• _WRITTEN TASK_:
Exact reproduction of the data is required, with images excluded.

• _SUPPLIED INFORMATION_:
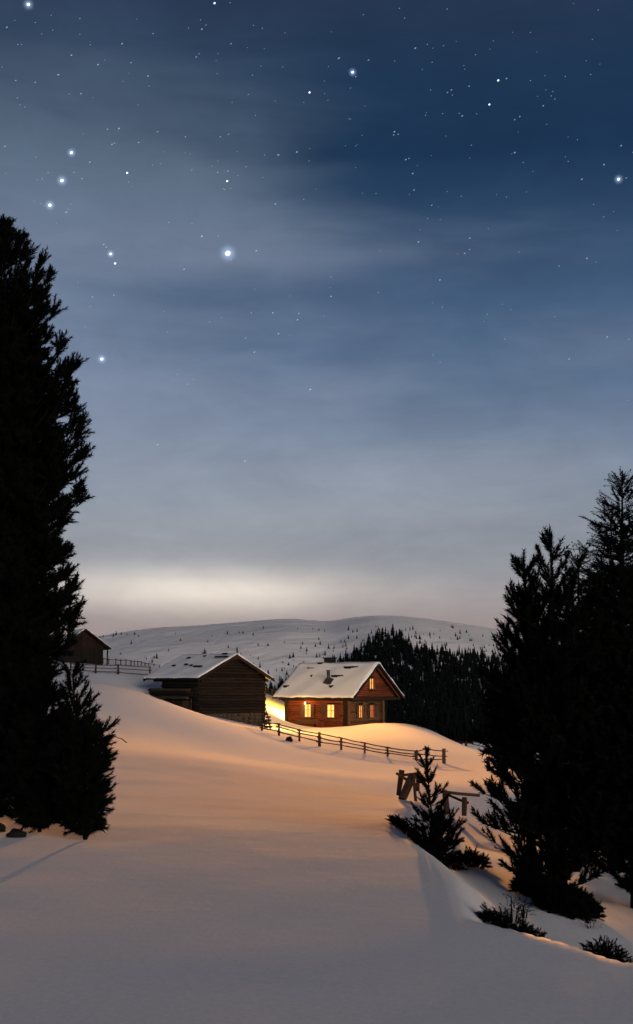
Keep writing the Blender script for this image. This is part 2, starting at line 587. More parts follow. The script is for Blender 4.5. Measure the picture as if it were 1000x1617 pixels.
mY = np.concatenate([np.linspace(BASE_Y, RIDGE_Y, 120), np.linspace(RIDGE_Y + 25, RIDGE_Y + 600, 12)])
PXg, Yg = np.meshgrid(mpx, mY)
Zg = mz(PXg, Yg)
V = np.stack([((PXg - CX) / F_PX * Yg * 1.01).ravel(), Yg.ravel(), Zg.ravel()], -1)
nr, nc = PXg.shape
idx = np.arange(nr * nc).reshape(nr, nc)
Fa = np.stack([idx[:-1, :-1], idx[:-1, 1:], idx[1:, 1:], idx[1:, :-1]], -1).reshape(-1, 4)
mo = obj('mountain', mesh_np('mountain', V, Fa, M['far_snow'], True))
mo['kind'] = 'structure'


# ------------------------------------------------------------------ lit buildings
def rnd_log_mesh(length, r, m, seed, cache={}):
    key = (round(length, 1), round(r, 3), m.name, seed % 3)
    if key in cache:
        return cache[key]
    rng = random.Random(hash(key) % 9999)
    b = MB()
    n = max(2, int(length / 0.9) + 1)
    pts, rr = [], []
    for i in range(n + 1):
        pts.append((length * i / n, (rng.random() - .5) * r * 0.25, (rng.random() - .5) * r * 0.16))
        rr.append(r * (0.94 + 0.14 * rng.random()))
    b.tube(pts, rr, 8, rng.randint(0, 999), 0.12)
    cache[key] = b.mesh('log', m, True)
    return cache[key]


def segs(u0, u1, holes):
    out = [(u0, u1)]
    for a, b in holes:
        nxt = []
        for s, e in out:
            if b <= s or a >= e:
                nxt.append((s, e))
            else:
                if a - s > 0.12:
                    nxt.append((s, a))
                if e - b > 0.12:
                    nxt.append((b, e))
        out = nxt
    return out


def log_wall(parent, along, u0, u1, z0, z1, holes, m, pitch=0.2, clip=None, off=0.0, seed=0, name='log', over=0.0):
    """courses of logs; along 'x': wall in plane y=off, along 'y': wall in plane x=off. holes: (u0,u1,z0,z1). clip(z)->(u0,u1)"""
    rng = random.Random(seed)
    k = 0
    z = z0 + pitch / 2
    while z < z1:
        a, b = (u0, u1) if clip is None else clip(z)
        if b - a > 0.3:
            a -= over * rng.random() if clip is None or True else 0
            b += over * rng.random()
            hs = [(h[0], h[1]) for h in holes if h[2] - pitch * .4 < z < h[3] + pitch * .4]
            for s, e in segs(a, b, hs):
                me = rnd_log_mesh(e - s, pitch * 0.54, m, k)
                sx = (e - s) / (round(e - s, 1) or 0.1)
                loc = (s, off + (rng.random() - .5) * 0.025, z) if along == 'x' else (off + (rng.random() - .5) * 0.025, s, z)
                o = obj(name, me, parent, loc, (rng.uniform(0, 0.0), 0, 0 if along == 'x' else math.pi / 2))
                o.scale = (sx, 1, 1)
                k += 1
        z += pitch


def snow_slab(parent, name, c00, c10, c11, c01, thick, m, seed=0, nx=40, ny=22, edge=0.025):
    """slab of snow on a roof slope; c00->c10 along the eave, c01->c11 along the ridge. Built upwards from the roof."""
    rng = np.random.default_rng(seed)
    c00, c10, c11, c01 = [np.array(c, float) for c in (c00, c10, c11, c01)]
    nrm = np.cross(c10 - c00, c01 - c00)
    nrm /= np.linalg.norm(nrm)
    if nrm[2] < 0:
        nrm = -nrm
    ph = rng.uniform(0, 6.28, 12)
    top, botm = [], []
    for j in range(ny + 1):
        for i in range(nx + 1):
            s, t = i / nx, j / ny
            s2, t2 = s, t
            if j == 0:
                t2 = -edge * abs(math.sin(9 * s + ph[0]) * 0.5 + math.sin(23 * s + ph[1]) * 0.35 + rng.normal() * 0.2)
            if i == 0:
                s2 = -0.004 * (math.sin(12 * t + ph[2]) + rng.normal() * 0.4)
            if i == nx:
                s2 = 1 + 0.004 * (math.sin(12 * t + ph[3]) + rng.normal() * 0.4)
            p = (c00 * (1 - s2) + c10 * s2) * (1 - t2) + (c01 * (1 - s2) + c11 * s2) * t2
            h = thick * (1 + 0.22 * math.sin(7 * s + 3 * t + ph[4]) + 0.15 * math.sin(17 * s - 6 * t + ph[5]) + 0.12 * math.sin(5 * t + ph[6]) + 0.05 * rng.normal())
            if i in (0, nx) or j == 0:
                h *= 0.8
            botm.append(p + nrm * 0.003)
            top.append(p + nrm * max(0.04, h))
    n1 = (nx + 1) * (ny + 1)
    Vv = top + botm
    Fc = []
    I = lambda i, j: j * (nx + 1) + i
    for j in range(ny):
        for i in range(nx):
            Fc.append((I(i, j), I(i + 1, j), I(i + 1, j + 1), I(i, j + 1)))
    rim = [I(i, 0) for i in range(nx + 1)] + [I(nx, j) for j in range(1, ny + 1)] + [I(i, ny) for i in range(nx - 1, -1, -1)] + [I(0, j) for j in range(ny - 1, 0, -1)]
    for a, b in zip(rim, rim[1:] + rim[:1]):
        Fc.append((a, a + n1, b + n1, b))
    return obj(name, mesh_pd(name, Vv, Fc, m, True), parent)


def slope_pt(Wd, zr, ze, ov, side):
    """returns f(x, s) : point on the roof slope, s = 0 eave .. 1 ridge"""
    y0, y1 = (-ov, Wd / 2) if side < 0 else (Wd + ov, Wd / 2)
    return lambda x, s, up=0.0: Vector((x, y0 + (y1 - y0) * s, ze + (zr - ze) * s + up))


def roof(parent, xl, xr, Wd, zr, ze, ov, m_board, snow=0.2, seed=0, thick=0.07):
    for side in (-1, 1):
        f = slope_pt(Wd, zr, ze, ov, side)
        b = MB()
        q = [f(xl, 0), f(xr, 0), f(xr, 1), f(xl, 1)]
        V_ = q + [p - Vector((0, 0, thick)) for p in q]
        b.add(V_, [(0, 1, 2, 3), (7, 6, 5, 4), (0, 4, 5, 1), (1, 5, 6, 2), (2, 6, 7, 3), (3, 7, 4, 0)])
        b.build('roof_panel', m_board, parent)
        snow_slab(parent, 'roof_snow', f(xl + .03, 0.015), f(xr - .03, 0.015), f(xr - .03, 1), f(xl + .03, 1), snow, M['snow'], seed + side + 2)
        # barge board under each verge
        for x in (xr, xl):
            bb = MB()
            p, q2 = f(x, 0), f(x, 1)
            sgn = 1 if x == xr else -1
            bb.add([p + Vector((-.0, 0, -.02)), p + Vector((sgn * .05, 0, -.02)), p + Vector((sgn * .05, 0, -.24)), p + Vector((0, 0, -.24)),
                    q2 + Vector((-.0, 0, -.02)), q2 + Vector((sgn * .05, 0, -.02)), q2 + Vector((sgn * .05, 0, -.24)), q2 + Vector((0, 0, -.24))],
                   [(0, 1, 2, 3), (7, 6, 5, 4), (0, 4, 5, 1), (1, 5, 6, 2), (2, 6, 7, 3), (3, 7, 4, 0)])
            bb.build('barge_board', M['beam'], parent)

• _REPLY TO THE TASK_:
Keep writing the Blender script for this image. This is part 2, starting at line 587. More parts follow. The script is for Blender 4.5. Measure the picture as if it were 1000x1617 pixels.
mY = np.concatenate([np.linspace(BASE_Y, RIDGE_Y, 120), np.linspace(RIDGE_Y + 25, RIDGE_Y + 600, 12)])
PXg, Yg = np.meshgrid(mpx, mY)
Zg = mz(PXg, Yg)
V = np.stack([((PXg - CX) / F_PX * Yg * 1.01).ravel(), Yg.ravel(), Zg.ravel()], -1)
nr, nc = PXg.shape
idx = np.arange(nr * nc).reshape(nr, nc)
Fa = np.stack([idx[:-1, :-1], idx[:-1, 1:], idx[1:, 1:], idx[1:, :-1]], -1).reshape(-1, 4)
mo = obj('mountain', mesh_np('mountain', V, Fa, M['far_snow'], True))
mo['kind'] = 'structure'


# ------------------------------------------------------------------ lit buildings
def rnd_log_mesh(length, r, m, seed, cache={}):
    key = (round(length, 1), round(r, 3), m.name, seed % 3)
    if key in cache:
        return cache[key]
    rng = random.Random(hash(key) % 9999)
    b = MB()
    n = max(2, int(length / 0.9) + 1)
    pts, rr = [], []
    for i in range(n + 1):
        pts.append((length * i / n, (rng.random() - .5) * r * 0.25, (rng.random() - .5) * r * 0.16))
        rr.append(r * (0.94 + 0.14 * rng.random()))
    b.tube(pts, rr, 8, rng.randint(0, 999), 0.12)
    cache[key] = b.mesh('log', m, True)
    return cache[key]


def segs(u0, u1, holes):
    out = [(u0, u1)]
    for a, b in holes:
        nxt = []
        for s, e in out:
            if b <= s or a >= e:
                nxt.append((s, e))
            else:
                if a - s > 0.12:
                    nxt.append((s, a))
                if e - b > 0.12:
                    nxt.append((b, e))
        out = nxt
    return out


def log_wall(parent, along, u0, u1, z0, z1, holes, m, pitch=0.2, clip=None, off=0.0, seed=0, name='log', over=0.0):
    """courses of logs; along 'x': wall in plane y=off, along 'y': wall in plane x=off. holes: (u0,u1,z0,z1). clip(z)->(u0,u1)"""
    rng = random.Random(seed)
    k = 0
    z = z0 + pitch / 2
    while z < z1:
        a, b = (u0, u1) if clip is None else clip(z)
        if b - a > 0.3:
            a -= over * rng.random() if clip is None or True else 0
            b += over * rng.random()
            hs = [(h[0], h[1]) for h in holes if h[2] - pitch * .4 < z < h[3] + pitch * .4]
            for s, e in segs(a, b, hs):
                me = rnd_log_mesh(e - s, pitch * 0.54, m, k)
                sx = (e - s) / (round(e - s, 1) or 0.1)
                loc = (s, off + (rng.random() - .5) * 0.025, z) if along == 'x' else (off + (rng.random() - .5) * 0.025, s, z)
                o = obj(name, me, parent, loc, (rng.uniform(0, 0.0), 0, 0 if along == 'x' else math.pi / 2))
                o.scale = (sx, 1, 1)
                k += 1
        z += pitch


def snow_slab(parent, name, c00, c10, c11, c01, thick, m, seed=0, nx=40, ny=22, edge=0.025):
    """slab of snow on a roof slope; c00->c10 along the eave, c01->c11 along the ridge. Built upwards from the roof."""
    rng = np.random.default_rng(seed)
    c00, c10, c11, c01 = [np.array(c, float) for c in (c00, c10, c11, c01)]
    nrm = np.cross(c10 - c00, c01 - c00)
    nrm /= np.linalg.norm(nrm)
    if nrm[2] < 0:
        nrm = -nrm
    ph = rng.uniform(0, 6.28, 12)
    top, botm = [], []
    for j in range(ny + 1):
        for i in range(nx + 1):
            s, t = i / nx, j / ny
            s2, t2 = s, t
            if j == 0:
                t2 = -edge * abs(math.sin(9 * s + ph[0]) * 0.5 + math.sin(23 * s + ph[1]) * 0.35 + rng.normal() * 0.2)
            if i == 0:
                s2 = -0.004 * (math.sin(12 * t + ph[2]) + rng.normal() * 0.4)
            if i == nx:
                s2 = 1 + 0.004 * (math.sin(12 * t + ph[3]) + rng.normal() * 0.4)
            p = (c00 * (1 - s2) + c10 * s2) * (1 - t2) + (c01 * (1 - s2) + c11 * s2) * t2
            h = thick * (1 + 0.22 * math.sin(7 * s + 3 * t + ph[4]) + 0.15 * math.sin(17 * s - 6 * t + ph[5]) + 0.12 * math.sin(5 * t + ph[6]) + 0.05 * rng.normal())
            if i in (0, nx) or j == 0:
                h *= 0.8
            botm.append(p + nrm * 0.003)
            top.append(p + nrm * max(0.04, h))
    n1 = (nx + 1) * (ny + 1)
    Vv = top + botm
    Fc = []
    I = lambda i, j: j * (nx + 1) + i
    for j in range(ny):
        for i in range(nx):
            Fc.append((I(i, j), I(i + 1, j), I(i + 1, j + 1), I(i, j + 1)))
    rim = [I(i, 0) for i in range(nx + 1)] + [I(nx, j) for j in range(1, ny + 1)] + [I(i, ny) for i in range(nx - 1, -1, -1)] + [I(0, j) for j in range(ny - 1, 0, -1)]
    for a, b in zip(rim, rim[1:] + rim[:1]):
        Fc.append((a, a + n1, b + n1, b))
    return obj(name, mesh_pd(name, Vv, Fc, m, True), parent)


def slope_pt(Wd, zr, ze, ov, side):
    """returns f(x, s) : point on the roof slope, s = 0 eave .. 1 ridge"""
    y0, y1 = (-ov, Wd / 2) if side < 0 else (Wd + ov, Wd / 2)
    return lambda x, s, up=0.0: Vector((x, y0 + (y1 - y0) * s, ze + (zr - ze) * s + up))


def roof(parent, xl, xr, Wd, zr, ze, ov, m_board, snow=0.2, seed=0, thick=0.07):
    for side in (-1, 1):
        f = slope_pt(Wd, zr, ze, ov, side)
        b = MB()
        q = [f(xl, 0), f(xr, 0), f(xr, 1), f(xl, 1)]
        V_ = q + [p - Vector((0, 0, thick)) for p in q]
        b.add(V_, [(0, 1, 2, 3), (7, 6, 5, 4), (0, 4, 5, 1), (1, 5, 6, 2), (2, 6, 7, 3), (3, 7, 4, 0)])
        b.build('roof_panel', m_board, parent)
        snow_slab(parent, 'roof_snow', f(xl + .03, 0.015), f(xr - .03, 0.015), f(xr - .03, 1), f(xl + .03, 1), snow, M['snow'], seed + side + 2)
        # barge board under each verge
        for x in (xr, xl):
            bb = MB()
            p, q2 = f(x, 0), f(x, 1)
            sgn = 1 if x == xr else -1
            bb.add([p + Vector((-.0, 0, -.02)), p + Vector((sgn * .05, 0, -.02)), p + Vector((sgn * .05, 0, -.24)), p + Vector((0, 0, -.24)),
                    q2 + Vector((-.0, 0, -.02)), q2 + Vector((sgn * .05, 0, -.02)), q2 + Vector((sgn * .05, 0, -.24)), q2 + Vector((0, 0, -.24))],
                   [(0, 1, 2, 3), (7, 6, 5, 4), (0, 4, 5, 1), (1, 5, 6, 2), (2, 6, 7, 3), (3, 7, 4, 0)])
            bb.build('barge_board', M['beam'], parent)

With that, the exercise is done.